Data:
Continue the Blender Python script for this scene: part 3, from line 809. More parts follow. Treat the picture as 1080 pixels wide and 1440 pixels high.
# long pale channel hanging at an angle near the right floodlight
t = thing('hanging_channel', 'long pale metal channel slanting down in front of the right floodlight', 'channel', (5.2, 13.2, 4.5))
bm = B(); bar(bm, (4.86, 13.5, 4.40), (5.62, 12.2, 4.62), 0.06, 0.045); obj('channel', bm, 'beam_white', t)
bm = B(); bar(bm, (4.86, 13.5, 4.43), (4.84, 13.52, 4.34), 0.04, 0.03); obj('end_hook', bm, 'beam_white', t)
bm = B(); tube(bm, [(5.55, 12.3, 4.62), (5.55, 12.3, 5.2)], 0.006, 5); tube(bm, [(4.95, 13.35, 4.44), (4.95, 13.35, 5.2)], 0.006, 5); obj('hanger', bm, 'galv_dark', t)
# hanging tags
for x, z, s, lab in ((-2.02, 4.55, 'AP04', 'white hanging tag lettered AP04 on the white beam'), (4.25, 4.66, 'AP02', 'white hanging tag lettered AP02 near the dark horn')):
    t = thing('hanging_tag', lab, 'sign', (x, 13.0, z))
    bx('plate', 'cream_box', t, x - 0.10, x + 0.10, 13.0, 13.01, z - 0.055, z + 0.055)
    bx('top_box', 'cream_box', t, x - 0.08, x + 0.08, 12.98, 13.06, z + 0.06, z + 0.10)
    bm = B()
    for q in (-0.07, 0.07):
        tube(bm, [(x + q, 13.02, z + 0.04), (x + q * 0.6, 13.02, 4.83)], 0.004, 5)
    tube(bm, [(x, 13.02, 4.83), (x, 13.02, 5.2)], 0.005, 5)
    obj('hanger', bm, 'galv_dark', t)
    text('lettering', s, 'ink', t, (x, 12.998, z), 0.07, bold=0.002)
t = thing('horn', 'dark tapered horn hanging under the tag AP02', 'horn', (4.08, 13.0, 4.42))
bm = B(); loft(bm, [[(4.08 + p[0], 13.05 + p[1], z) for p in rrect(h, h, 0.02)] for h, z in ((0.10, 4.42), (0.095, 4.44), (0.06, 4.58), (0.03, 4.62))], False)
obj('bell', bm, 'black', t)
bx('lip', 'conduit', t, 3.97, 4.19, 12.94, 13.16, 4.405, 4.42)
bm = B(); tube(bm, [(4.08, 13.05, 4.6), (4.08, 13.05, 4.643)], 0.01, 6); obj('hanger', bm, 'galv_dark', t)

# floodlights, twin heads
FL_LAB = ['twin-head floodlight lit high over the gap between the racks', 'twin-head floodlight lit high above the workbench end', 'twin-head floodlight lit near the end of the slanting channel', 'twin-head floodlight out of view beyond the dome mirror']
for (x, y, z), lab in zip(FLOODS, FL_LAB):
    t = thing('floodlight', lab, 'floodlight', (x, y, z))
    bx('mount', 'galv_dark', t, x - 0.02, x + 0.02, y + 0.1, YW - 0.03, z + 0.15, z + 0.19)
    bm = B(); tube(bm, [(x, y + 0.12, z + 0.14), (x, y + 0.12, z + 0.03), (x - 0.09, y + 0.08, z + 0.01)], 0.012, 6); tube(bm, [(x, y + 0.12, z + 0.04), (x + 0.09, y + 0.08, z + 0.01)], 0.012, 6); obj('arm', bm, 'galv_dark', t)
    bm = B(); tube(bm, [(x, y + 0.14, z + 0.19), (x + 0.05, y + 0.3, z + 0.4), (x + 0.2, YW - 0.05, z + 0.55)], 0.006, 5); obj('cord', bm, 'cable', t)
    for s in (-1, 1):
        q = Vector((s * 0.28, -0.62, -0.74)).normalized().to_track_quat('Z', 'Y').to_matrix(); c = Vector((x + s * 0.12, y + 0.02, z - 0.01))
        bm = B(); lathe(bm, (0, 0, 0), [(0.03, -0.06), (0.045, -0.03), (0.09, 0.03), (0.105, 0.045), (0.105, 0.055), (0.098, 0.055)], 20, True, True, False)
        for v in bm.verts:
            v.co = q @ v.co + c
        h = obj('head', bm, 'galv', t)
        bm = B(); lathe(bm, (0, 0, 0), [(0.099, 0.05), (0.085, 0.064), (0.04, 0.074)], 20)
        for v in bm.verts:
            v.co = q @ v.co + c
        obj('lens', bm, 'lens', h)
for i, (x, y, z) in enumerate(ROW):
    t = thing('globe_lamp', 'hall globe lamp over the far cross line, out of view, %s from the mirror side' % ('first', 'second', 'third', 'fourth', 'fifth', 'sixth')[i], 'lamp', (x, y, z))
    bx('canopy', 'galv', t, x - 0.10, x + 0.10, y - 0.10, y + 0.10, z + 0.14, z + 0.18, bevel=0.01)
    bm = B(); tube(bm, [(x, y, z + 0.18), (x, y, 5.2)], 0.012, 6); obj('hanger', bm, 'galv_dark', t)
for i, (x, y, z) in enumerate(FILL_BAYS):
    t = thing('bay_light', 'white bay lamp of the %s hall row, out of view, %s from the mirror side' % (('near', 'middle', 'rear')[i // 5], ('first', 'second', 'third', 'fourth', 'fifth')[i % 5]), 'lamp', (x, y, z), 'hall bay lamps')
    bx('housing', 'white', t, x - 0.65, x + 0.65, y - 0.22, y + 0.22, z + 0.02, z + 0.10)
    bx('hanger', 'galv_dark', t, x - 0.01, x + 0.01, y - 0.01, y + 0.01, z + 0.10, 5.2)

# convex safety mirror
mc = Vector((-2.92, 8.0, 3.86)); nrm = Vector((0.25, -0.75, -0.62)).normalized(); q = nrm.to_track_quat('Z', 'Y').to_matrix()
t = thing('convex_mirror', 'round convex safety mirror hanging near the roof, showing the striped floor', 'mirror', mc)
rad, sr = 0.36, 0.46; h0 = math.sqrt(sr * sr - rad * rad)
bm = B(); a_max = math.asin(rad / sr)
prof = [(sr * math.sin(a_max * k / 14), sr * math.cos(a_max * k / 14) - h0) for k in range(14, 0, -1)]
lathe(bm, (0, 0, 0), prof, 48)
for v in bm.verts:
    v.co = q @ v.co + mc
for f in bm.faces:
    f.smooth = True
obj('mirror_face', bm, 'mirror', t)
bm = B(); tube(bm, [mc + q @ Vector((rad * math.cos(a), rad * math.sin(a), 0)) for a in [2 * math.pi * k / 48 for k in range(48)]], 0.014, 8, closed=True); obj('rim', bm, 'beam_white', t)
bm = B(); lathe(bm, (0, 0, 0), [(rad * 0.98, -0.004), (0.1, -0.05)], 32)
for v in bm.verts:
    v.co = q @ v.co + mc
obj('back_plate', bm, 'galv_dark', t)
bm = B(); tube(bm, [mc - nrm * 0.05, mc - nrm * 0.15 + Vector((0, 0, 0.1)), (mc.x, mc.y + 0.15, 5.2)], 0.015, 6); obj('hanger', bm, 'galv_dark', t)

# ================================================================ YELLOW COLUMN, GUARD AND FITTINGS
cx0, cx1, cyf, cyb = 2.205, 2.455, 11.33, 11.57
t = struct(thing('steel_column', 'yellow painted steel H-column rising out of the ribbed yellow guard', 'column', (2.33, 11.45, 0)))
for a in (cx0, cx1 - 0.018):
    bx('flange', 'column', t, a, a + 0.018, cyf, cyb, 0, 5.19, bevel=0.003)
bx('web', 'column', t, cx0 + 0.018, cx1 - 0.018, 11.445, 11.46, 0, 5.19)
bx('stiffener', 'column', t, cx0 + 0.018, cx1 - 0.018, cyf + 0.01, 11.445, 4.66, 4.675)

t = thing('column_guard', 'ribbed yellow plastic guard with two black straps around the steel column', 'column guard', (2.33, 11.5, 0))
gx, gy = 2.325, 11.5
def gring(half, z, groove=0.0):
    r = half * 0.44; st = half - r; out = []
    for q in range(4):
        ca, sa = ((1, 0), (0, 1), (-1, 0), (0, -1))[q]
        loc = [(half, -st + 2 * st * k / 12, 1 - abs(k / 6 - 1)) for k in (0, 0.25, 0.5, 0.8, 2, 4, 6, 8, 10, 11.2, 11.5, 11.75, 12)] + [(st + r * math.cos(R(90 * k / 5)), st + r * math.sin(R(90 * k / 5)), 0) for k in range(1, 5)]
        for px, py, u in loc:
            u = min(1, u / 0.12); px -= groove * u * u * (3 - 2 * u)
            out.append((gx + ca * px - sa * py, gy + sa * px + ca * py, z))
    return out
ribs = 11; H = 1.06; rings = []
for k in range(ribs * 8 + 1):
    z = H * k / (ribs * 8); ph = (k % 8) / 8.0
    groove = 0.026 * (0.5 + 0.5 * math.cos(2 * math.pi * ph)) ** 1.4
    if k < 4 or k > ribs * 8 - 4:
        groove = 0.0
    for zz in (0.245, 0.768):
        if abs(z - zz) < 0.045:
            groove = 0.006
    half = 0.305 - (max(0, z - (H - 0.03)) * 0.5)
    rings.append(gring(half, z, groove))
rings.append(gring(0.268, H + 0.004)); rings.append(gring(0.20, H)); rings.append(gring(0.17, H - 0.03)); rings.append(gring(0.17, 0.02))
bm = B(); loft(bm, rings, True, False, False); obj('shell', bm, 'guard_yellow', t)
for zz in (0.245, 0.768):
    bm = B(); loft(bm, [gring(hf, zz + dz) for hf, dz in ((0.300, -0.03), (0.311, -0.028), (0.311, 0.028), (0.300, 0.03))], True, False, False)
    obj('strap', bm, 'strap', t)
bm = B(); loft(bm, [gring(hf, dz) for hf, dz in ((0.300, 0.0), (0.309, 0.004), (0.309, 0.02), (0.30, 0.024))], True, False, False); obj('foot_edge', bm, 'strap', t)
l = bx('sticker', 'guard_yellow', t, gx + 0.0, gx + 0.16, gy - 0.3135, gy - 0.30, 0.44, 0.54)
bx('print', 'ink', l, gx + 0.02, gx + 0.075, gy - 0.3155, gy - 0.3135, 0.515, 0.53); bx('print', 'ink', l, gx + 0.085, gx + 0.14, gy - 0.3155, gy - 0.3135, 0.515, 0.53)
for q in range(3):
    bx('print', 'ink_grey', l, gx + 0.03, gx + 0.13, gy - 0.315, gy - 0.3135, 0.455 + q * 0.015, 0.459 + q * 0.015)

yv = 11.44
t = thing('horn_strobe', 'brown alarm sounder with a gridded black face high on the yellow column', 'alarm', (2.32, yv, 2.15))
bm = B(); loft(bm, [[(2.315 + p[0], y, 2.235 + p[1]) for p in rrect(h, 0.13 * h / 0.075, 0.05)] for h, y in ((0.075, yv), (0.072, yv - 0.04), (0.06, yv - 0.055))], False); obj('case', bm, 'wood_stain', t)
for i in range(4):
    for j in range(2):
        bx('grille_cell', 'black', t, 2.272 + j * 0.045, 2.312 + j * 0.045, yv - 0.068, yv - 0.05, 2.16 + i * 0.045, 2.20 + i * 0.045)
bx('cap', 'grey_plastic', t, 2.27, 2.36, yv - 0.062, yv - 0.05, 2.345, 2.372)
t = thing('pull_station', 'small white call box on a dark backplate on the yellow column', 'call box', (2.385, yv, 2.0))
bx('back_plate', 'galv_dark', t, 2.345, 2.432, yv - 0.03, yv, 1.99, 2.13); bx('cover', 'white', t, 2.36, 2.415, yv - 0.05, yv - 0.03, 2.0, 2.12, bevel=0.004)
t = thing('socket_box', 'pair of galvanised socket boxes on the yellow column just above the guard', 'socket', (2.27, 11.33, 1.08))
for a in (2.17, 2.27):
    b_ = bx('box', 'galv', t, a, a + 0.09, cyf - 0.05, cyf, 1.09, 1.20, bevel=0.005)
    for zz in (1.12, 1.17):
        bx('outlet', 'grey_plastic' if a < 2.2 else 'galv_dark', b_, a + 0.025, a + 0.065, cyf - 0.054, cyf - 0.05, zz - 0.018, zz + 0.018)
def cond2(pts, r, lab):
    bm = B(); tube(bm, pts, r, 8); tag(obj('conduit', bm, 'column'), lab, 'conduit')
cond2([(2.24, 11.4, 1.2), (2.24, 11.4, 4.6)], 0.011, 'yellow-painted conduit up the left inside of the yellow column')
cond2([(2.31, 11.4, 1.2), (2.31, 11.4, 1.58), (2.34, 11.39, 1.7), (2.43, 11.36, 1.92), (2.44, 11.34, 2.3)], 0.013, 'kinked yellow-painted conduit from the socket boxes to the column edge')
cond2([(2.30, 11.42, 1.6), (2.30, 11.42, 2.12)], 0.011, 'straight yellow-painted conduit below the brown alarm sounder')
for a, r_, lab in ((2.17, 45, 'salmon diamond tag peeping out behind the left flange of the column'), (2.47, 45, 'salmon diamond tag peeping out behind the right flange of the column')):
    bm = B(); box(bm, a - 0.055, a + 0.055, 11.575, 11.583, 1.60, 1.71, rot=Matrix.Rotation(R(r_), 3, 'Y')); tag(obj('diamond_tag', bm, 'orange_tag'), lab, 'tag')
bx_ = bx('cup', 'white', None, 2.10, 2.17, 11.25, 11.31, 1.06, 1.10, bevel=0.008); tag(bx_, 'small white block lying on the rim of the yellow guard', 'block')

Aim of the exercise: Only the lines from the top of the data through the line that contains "0.01, 6); obj('hanger', bm, 'galv_dark', t)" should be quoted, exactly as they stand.

Exercise answer:
Continue the Blender Python script for this scene: part 3, from line 809. More parts follow. Treat the picture as 1080 pixels wide and 1440 pixels high.
# long pale channel hanging at an angle near the right floodlight
t = thing('hanging_channel', 'long pale metal channel slanting down in front of the right floodlight', 'channel', (5.2, 13.2, 4.5))
bm = B(); bar(bm, (4.86, 13.5, 4.40), (5.62, 12.2, 4.62), 0.06, 0.045); obj('channel', bm, 'beam_white', t)
bm = B(); bar(bm, (4.86, 13.5, 4.43), (4.84, 13.52, 4.34), 0.04, 0.03); obj('end_hook', bm, 'beam_white', t)
bm = B(); tube(bm, [(5.55, 12.3, 4.62), (5.55, 12.3, 5.2)], 0.006, 5); tube(bm, [(4.95, 13.35, 4.44), (4.95, 13.35, 5.2)], 0.006, 5); obj('hanger', bm, 'galv_dark', t)
# hanging tags
for x, z, s, lab in ((-2.02, 4.55, 'AP04', 'white hanging tag lettered AP04 on the white beam'), (4.25, 4.66, 'AP02', 'white hanging tag lettered AP02 near the dark horn')):
    t = thing('hanging_tag', lab, 'sign', (x, 13.0, z))
    bx('plate', 'cream_box', t, x - 0.10, x + 0.10, 13.0, 13.01, z - 0.055, z + 0.055)
    bx('top_box', 'cream_box', t, x - 0.08, x + 0.08, 12.98, 13.06, z + 0.06, z + 0.10)
    bm = B()
    for q in (-0.07, 0.07):
        tube(bm, [(x + q, 13.02, z + 0.04), (x + q * 0.6, 13.02, 4.83)], 0.004, 5)
    tube(bm, [(x, 13.02, 4.83), (x, 13.02, 5.2)], 0.005, 5)
    obj('hanger', bm, 'galv_dark', t)
    text('lettering', s, 'ink', t, (x, 12.998, z), 0.07, bold=0.002)
t = thing('horn', 'dark tapered horn hanging under the tag AP02', 'horn', (4.08, 13.0, 4.42))
bm = B(); loft(bm, [[(4.08 + p[0], 13.05 + p[1], z) for p in rrect(h, h, 0.02)] for h, z in ((0.10, 4.42), (0.095, 4.44), (0.06, 4.58), (0.03, 4.62))], False)
obj('bell', bm, 'black', t)
bx('lip', 'conduit', t, 3.97, 4.19, 12.94, 13.16, 4.405, 4.42)
bm = B(); tube(bm, [(4.08, 13.05, 4.6), (4.08, 13.05, 4.643)], 0.01, 6); obj('hanger', bm, 'galv_dark', t)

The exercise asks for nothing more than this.